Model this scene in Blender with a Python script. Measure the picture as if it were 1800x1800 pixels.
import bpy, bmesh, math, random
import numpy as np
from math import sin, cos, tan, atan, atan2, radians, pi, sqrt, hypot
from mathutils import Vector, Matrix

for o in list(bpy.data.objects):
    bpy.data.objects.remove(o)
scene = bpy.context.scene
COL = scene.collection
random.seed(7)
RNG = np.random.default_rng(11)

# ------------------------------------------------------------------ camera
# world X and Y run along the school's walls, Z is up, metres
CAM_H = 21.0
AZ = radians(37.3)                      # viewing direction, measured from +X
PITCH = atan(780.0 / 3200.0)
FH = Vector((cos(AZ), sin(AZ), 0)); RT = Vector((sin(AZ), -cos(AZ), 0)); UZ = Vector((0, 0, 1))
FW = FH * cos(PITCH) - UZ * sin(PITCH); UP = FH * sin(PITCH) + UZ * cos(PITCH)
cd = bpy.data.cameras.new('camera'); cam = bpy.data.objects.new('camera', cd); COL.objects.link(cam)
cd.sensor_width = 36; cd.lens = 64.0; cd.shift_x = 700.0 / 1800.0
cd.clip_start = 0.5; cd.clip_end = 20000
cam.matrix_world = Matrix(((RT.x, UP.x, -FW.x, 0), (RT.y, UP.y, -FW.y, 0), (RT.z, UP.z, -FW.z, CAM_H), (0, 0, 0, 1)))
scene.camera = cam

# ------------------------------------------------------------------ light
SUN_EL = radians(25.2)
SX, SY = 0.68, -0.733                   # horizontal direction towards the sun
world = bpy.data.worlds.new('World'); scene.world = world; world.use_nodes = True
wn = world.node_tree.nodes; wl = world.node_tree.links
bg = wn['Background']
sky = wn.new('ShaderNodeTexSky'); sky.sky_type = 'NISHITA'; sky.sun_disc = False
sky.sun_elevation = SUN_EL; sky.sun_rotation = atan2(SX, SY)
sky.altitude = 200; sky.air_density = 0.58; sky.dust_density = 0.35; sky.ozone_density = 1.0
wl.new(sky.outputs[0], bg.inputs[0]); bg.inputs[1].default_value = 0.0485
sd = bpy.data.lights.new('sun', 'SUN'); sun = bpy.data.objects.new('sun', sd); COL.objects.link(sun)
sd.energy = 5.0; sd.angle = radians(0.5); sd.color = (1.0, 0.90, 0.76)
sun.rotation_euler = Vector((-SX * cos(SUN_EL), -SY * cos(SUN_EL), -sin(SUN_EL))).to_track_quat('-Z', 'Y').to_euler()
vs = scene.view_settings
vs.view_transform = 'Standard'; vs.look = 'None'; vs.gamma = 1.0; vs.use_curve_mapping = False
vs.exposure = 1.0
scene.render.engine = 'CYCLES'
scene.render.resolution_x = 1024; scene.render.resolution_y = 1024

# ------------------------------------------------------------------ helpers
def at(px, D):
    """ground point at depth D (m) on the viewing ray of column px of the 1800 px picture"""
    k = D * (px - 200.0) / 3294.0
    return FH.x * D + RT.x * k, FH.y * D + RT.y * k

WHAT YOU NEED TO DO
Print only the lines from the top of the data above down to the line holding "scene.camera = cam", inclusive.

CORRECT RESULT
Model this scene in Blender with a Python script. Measure the picture as if it were 1800x1800 pixels.
import bpy, bmesh, math, random
import numpy as np
from math import sin, cos, tan, atan, atan2, radians, pi, sqrt, hypot
from mathutils import Vector, Matrix

for o in list(bpy.data.objects):
    bpy.data.objects.remove(o)
scene = bpy.context.scene
COL = scene.collection
random.seed(7)
RNG = np.random.default_rng(11)

# ------------------------------------------------------------------ camera
# world X and Y run along the school's walls, Z is up, metres
CAM_H = 21.0
AZ = radians(37.3)                      # viewing direction, measured from +X
PITCH = atan(780.0 / 3200.0)
FH = Vector((cos(AZ), sin(AZ), 0)); RT = Vector((sin(AZ), -cos(AZ), 0)); UZ = Vector((0, 0, 1))
FW = FH * cos(PITCH) - UZ * sin(PITCH); UP = FH * sin(PITCH) + UZ * cos(PITCH)
cd = bpy.data.cameras.new('camera'); cam = bpy.data.objects.new('camera', cd); COL.objects.link(cam)
cd.sensor_width = 36; cd.lens = 64.0; cd.shift_x = 700.0 / 1800.0
cd.clip_start = 0.5; cd.clip_end = 20000
cam.matrix_world = Matrix(((RT.x, UP.x, -FW.x, 0), (RT.y, UP.y, -FW.y, 0), (RT.z, UP.z, -FW.z, CAM_H), (0, 0, 0, 1)))
scene.camera = cam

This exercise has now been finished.